An hour later I was becoming increasingly frustrated, my neighbours still had their lights on (I can’t blame them, of course), and the orange half-dome had no intention of going away. It was bad enough that Orion’s belt effectively set 20° before it went below my roof line. I did get a nice view of Saturn and Titan, but that was it – time to call it a night.

It turns out that clouds are not the only thing that matter when you’re viewing the night sky. Clarity of the atmosphere seems to make a huge difference, as does the time of day (and potentially day of week) in terms of the human factor – at least when not at a dark sky site. This may be obvious to you, but I grew up on the outer edge of suburbia in a Mediterranean climate where there weather and skies are clear 300 days a year. Careful night viewing planning is uncharted territory for this antipodean…

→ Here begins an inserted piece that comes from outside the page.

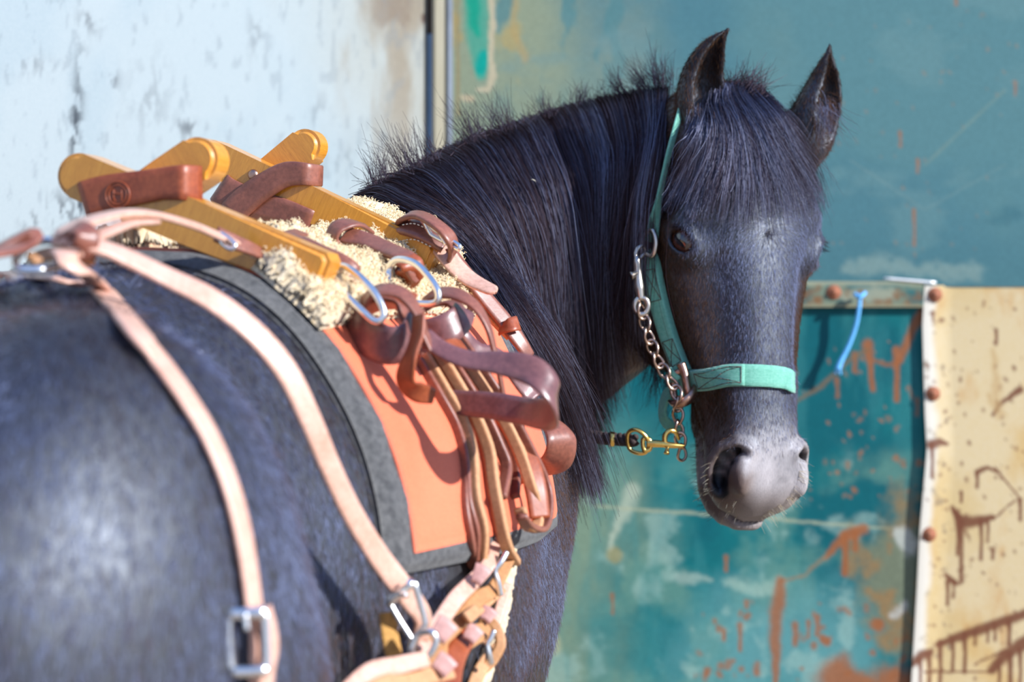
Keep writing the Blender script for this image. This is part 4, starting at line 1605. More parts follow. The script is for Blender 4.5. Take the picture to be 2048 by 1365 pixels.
r_ = np.random.default_rng(33)
WS, LS = [], []
for x, y, dx, dy, L in ([(r_.uniform(1395, 1440), r_.uniform(885, 1000), -1, .1, .012) for _ in range(30)] + [(r_.uniform(1400, 1430), r_.uniform(960, 1000), -.9, .15, .012) for _ in range(14)] +
                        [(r_.uniform(1385, 1480), r_.uniform(985, 1040), -.4, .6, .010) for _ in range(20)] + [(1435, 812, -.6, .9, .014), (1440, 805, .5, -.8, .012)]):
    h, n = ray(x, y)
    if h is None: continue
    d = nrm(np.array([dx, -.5, -dy]) + r_.normal(0, .18, 3))
    s = np.linspace(0, 1, 7)[:, None]
    WS.append(np.array(h) + d * L * r_.uniform(.5, 1.1) * s + np.array([0, 0, -.003]) * s ** 2)
for k in range(46):
    q = r_.random()
    x, y = catmull([(1585, 900), (1583, 950), (1570, 985), (1545, 1010), (1520, 1025), (1500, 1045)], 60)[int(q * 59)]
    p = None
    for xx in np.arange(x + 14, x - 40, -2.0):
        h, n = ray(xx, y)
        if h is not None: p = np.array(h); break
    if p is None: continue
    d = nrm(np.array([.8 - .2 * q, -.1, -.25 - .55 * q]) + r_.normal(0, .22, 3))
    s = np.linspace(0, 1, 7)[:, None]
    WS.append(p + d * r_.uniform(.008, .020) * s + np.array([0, 0, -.003]) * s ** 2)
hair_obj('whiskers', np.array(WS), np.linspace(.00028, .00012, 7), M['whisker'], horse)
for k in range(50):
    x, y = catmull([(1362, 880), (1370, 950), (1376, 1000), (1390, 1035)], 60)[r_.integers(0, 60)]
    p = None
    for xx in np.arange(x - 14, x + 50, 2.0):
        h, n = ray(xx, y)
        if h is not None: p = np.array(h); break
    if p is None: continue
    d = nrm(np.array([-.9, -.1, -.15]) + r_.normal(0, .25, 3)); s = np.linspace(0, 1, 7)[:, None]
    LS.append(p + d * r_.uniform(.006, .014) * s)
# eyelashes
for (c, out, sl, cr, sg) in EYES:
    upv = cr if cr.dot(e_u) < 0 else -cr
    for k in range(60):
        t_ = r_.uniform(-.9, .6)
        p = c + sl * (.022 * t_) + upv * (.0135 * math.cos(t_ * 1.3)) + out * .0235 * math.cos(t_ * .8)
        d = nrm(out * 1.0 + e_u * .75 + sl * t_ * .4 + r_.normal(0, .15, 3)); s = np.linspace(0, 1, 7)[:, None]
        LS.append(p + d * r_.uniform(.008, .016) * s - e_u * .002 * s ** 2)
hair_obj('eyelashes', np.array(LS), np.linspace(.00022, .0001, 7), M['mane'], horse)

# tail, mostly behind the frame
TG = []
for k in range(9):
    a = (k - 4) * .011
    b0 = body_pt(-.60, a, 1.04)
    TG.append(catmull([b0, b0 + np.array([-.03, -.06, -.10]), b0 + np.array([-.035, -.075, -.40]), b0 + np.array([-.03, -.06, -.72])], 14))
hair_obj('tail', strands(np.array(TG), 900, 10, .012, 55, spread=.02, rootj=.008, layer=.02, wave=.004), np.linspace(.0006, .0003, 14), M['mane'], horse)

# whorl of dark hair on the forehead
h, n = ray(1537, 466)
if h is not None:
    hair_obj('whorl', tuft([np.array(h)], 60, .010, (.1, -.6, -.8), .5, 3, .0025), np.linspace(.00022, .0001, 7), M['mane'], horse)

# a pale seed husk caught in the mane
h, n = ray(1066, 362)
sd_c = np.array(at(1066, 362, (h.y if h is not None else 3.0) - .045))
V, F = tube(np.array([sd_c + np.array([-.004, 0, .001]), sd_c + np.array([0, -.001, .0012]), sd_c + np.array([.004, 0, -.0015])]), [.0002, .0013, .0003], 12, 8, False, .5)
husk = mesh_obj('seed_husk', V, F, simple('dry_husk', (.75, .68, .52), .8))
tag(husk, 'tiny pale seed husk caught in the middle of the dark mane', 'seed')
# ------------------------------------------------------------------ felt pad with its orange canvas
OBST_V, OBST_F = [HV], [HF]


def rebuild():
    V, F, o = [], [], 0
    for v, f in zip(OBST_V, OBST_F):
        V.append(v); F += [tuple(int(i) + o for i in q) for q in f]; o += len(v)
    return BVHTree.FromPolygons([Vector(p) for p in np.vstack(V).tolist()], F)


def body_hit(s, ph, bvh, off=0.0):
    c = Vector(BO + BA * s + np.array([0, 0, .93]))
    d = Vector(BL * math.sin(ph) + np.array([0, 0, math.cos(ph)]))
    h, n, i, dist = bvh.ray_cast(c + d * .62, -d)
    if n.dot(d) < 0: n = -n
    return np.array(h + n * off), np.array(n)


def shell(s0f, s1f, ph0, ph1, ns, npk, lo, hi, bump=None, seed=0, round_=.012):
    """closed blanket between lift lo and hi above the horse, s range may depend on the angle"""
    phs = np.linspace(ph0, ph1, npk)
    top = np.zeros((ns, npk, 3)); bot = np.zeros((ns, npk, 3))
    for j, ph in enumerate(phs):
        a, b = s0f(ph), s1f(ph)
        for i, s in enumerate(np.linspace(a, b, ns)):
            p, n = body_hit(s, ph, BVH)
            top[i, j] = p; bot[i, j] = n
    nn = nrm(bot)
    # relax the base a little so the cloth spans hollows
    q = top.copy()
    for _ in range(8):
        q[1:-1, 1:-1] = .5 * q[1:-1, 1:-1] + .125 * (q[:-2, 1:-1] + q[2:, 1:-1] + q[1:-1, :-2] + q[1:-1, 2:])
    I, J = np.meshgrid(np.linspace(0, 1, ns), np.linspace(0, 1, npk), indexing='ij')
    # rounded edges, in metres from the border
    ds = np.minimum(I, 1 - I) * .55
    dp = np.minimum(J, 1 - J) * (ph1 - ph0) * .28
    e = np.clip(np.minimum(ds, dp) / round_, 0, 1)
    rr = np.sqrt(1 - (1 - e) ** 2)
    h = lo + (hi - lo) * (.35 + .65 * rr)
    if bump is not None: h = h + bump(I, J) * rr
    T = q + nn * h[..., None]
    B = q + nn * lo
    V = np.vstack([T.reshape(-1, 3), B.reshape(-1, 3)])
    F = grid_faces(ns, npk)
    o = ns * npk
    F += [tuple(o + k for k in f[::-1]) for f in grid_faces(ns, npk)]
    bi = np.concatenate([np.arange(0, npk), np.arange(1, ns) * npk + npk - 1, (ns - 1) * npk + np.arange(npk - 2, -1, -1), np.arange(ns - 2, 0, -1) * npk])
    nb = len(bi)
    F += [(bi[i], bi[(i + 1) % nb], o + bi[(i + 1) % nb], o + bi[i]) for i in range(nb)]
    return V, F, T


def felt():
    t = NT('grey_felt')
    f = t.noise(130, 8, .85); g = t.noise(40, 4, .6)
    c = t.ramp(f, [(.36, (.018, .018, .018)), (.62, (.21, .205, .195))])
    c = t.mix(.4, c, t.ramp(g, [(.3, (.03, .032, .036)), (.7, (.09, .09, .095))]))
    t.set(Base_Color=c, Roughness=.95, Sheen_Weight=.12, Sheen_Roughness=.5)
    t.bump(f, .8, .003)
    return t.m


def canvas():
    t = NT('orange_canvas')
    g = t.noise(9, 5, .6); f = t.noise(500, 3, .6)
    c = t.ramp(g, [(.3, (.74, .125, .045)), (.7, (.82, .175, .075))])
    c = t.mix(.25, c, t.ramp(f, [(.35, (.55, .08, .03)), (.65, (.86, .21, .09))]))
    t.set(Base_Color=c, Roughness=.75, Sheen_Weight=.15)
    t.bump(f, .3, .0006)
    return t.m


M['felt'] = felt(); M['canvas'] = canvas()
pad = thing('saddle_pad', 'thick dark grey felt pad faced with bright orange canvas on the pony\'s back', 'saddle pad', tuple(body_pt(.28, 0, 1.235)))
PH = R(86)
V, F, T = shell(lambda p: .008 - .02 * (p / PH) ** 2, lambda p: .575 - .05 * (p / PH) ** 2 - .05 * math.sin(min(math.pi, 2 * abs(p))), -PH, PH, 70, 120, .001, .017, lambda I, J: .0012 * np.sin(J * 70) * np.sin(I * 23))
felt_o = part('felt_layer', (V, F), M['felt'], pad)
OBST_V.append(V); OBST_F.append(np.array([f if len(f) == 4 else f for f in F]))
wr = lambda I, J: .0016 * (fbm(I * 300, J * 500, 81, 60, 3) - .5) * 2
V, F, T = shell(lambda p: .040 - .018 * abs(p / PH), lambda p: .548 - .055 * (p / PH) ** 2 - .05 * math.sin(min(math.pi, 2 * abs(p))), -R(82.2), R(82.2), 60, 110, .0165, .0200, wr, round_=.004)
part('canvas_cover', (V, F), M['canvas'], pad)
OBST_V.append(V); OBST_F.append(np.array(F))
BV2 = rebuild()

# ------------------------------------------------------------------ sawbuck pack saddle
saddle = thing('pack_saddle', 'wooden sawbuck pack saddle with two oak crosses lashed in brown leather over sheepskin', 'saddle', tuple(body_pt(.28, 0, 1.26)))


def wool_mat():
    t = NT('sheepskin')
    f = t.noise(170, 6, .7); g = t.noise(30, 4, .6)
    c = t.ramp(g, [(.3, (.66, .48, .26)), (.7, (.84, .70, .47))])
    c = t.mix(.35, c, t.ramp(f, [(.3, (.50, .32, .14)), (.7, (.90, .80, .60))]))
    t.set(Base_Color=c, Roughness=.95, Sheen_Weight=.3)
    t.bump(f, .7, .004)
    return t.m


M['wool'] = wool_mat()


def lumps(seed):
    def f(I, J):
        a = fbm(I * 560, J * 300, seed, 46, 3, .6)
        b = fbm(I * 560, J * 300, seed + 5, 13, 3, .6)
        return (a - .45) * .030 + (b - .5) * .012 + .006
    return f


for sg in (1, -1):
    a0, a1 = (R(3), R(37)) if sg > 0 else (-R(37), -R(3))
    V, F, T = shell(lambda p: .085 - .065 * min(1, max(0, p) / R(26)), lambda p: .53 - .10 * (abs(p) / R(37)) ** 2, a0, a1, 190, 90, .0195, .036, lumps(90 + sg), round_=.02)
    # ragged wool: push vertices about a little
    n_ = len(V) // 2
    g = np.random.default_rng(5).normal(0, .0011, (n_, 3))
    V[:n_] += g
    part('sheepskin', (V, F), M['wool'], saddle)
    if sg > 0:
        OBST_V.append(V); OBST_F.append(np.array(F)); WOOLV, WOOLF = V, np.array(F)
BV3 = rebuild()


def hit3(px, py, bv=None):
    d = (at(px, py, 1.0) - CAMV).normalized()
    h, n, i, dist = (bv or BV3).ray_cast(CAMV, d)
    if h is None: return None, None
    if n.dot(d) > 0: n = -n
    return np.array(h), np.array(n)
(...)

Light pollution is a truly appalling blight for the urban or suburban stargazer, particularly as it’s the easiest of all pollutants we emit to prevent. I accept it’s unreasonable to expect our neighbours to contain their indoor lighting (it really is their right to use inefficient lighting and waste power, though is something of which I’ve always been conscious), but my crime-free neighbourhood and the large town I live on the edge of is lit up like an orange Christmas tree from sunset to sunrise. Why? The oft-quoted reason is crime prevention and safety, and I concede there are places where that does apply – particularly in pedestrianised urban areas – but there is a growing body of evidence to show that it makes little if any difference in the majority of suburbia and rural areas.

I’m beginning to think the British Campaign for Dark Skies (CfDS) and International Dark-Sky Association (IDA) are worthy organisations, and will be looking into them in detail. I intend to bring it to the attention of my local residents’ association, and write to my council and member of parliament. My MP may well disagree with me (he has in the past), but at the very least it will raise his awareness of the issue.

There has to be a better way of using public lighting (and non-renewable resources) than floodlighting the planet during darkness. Anyone?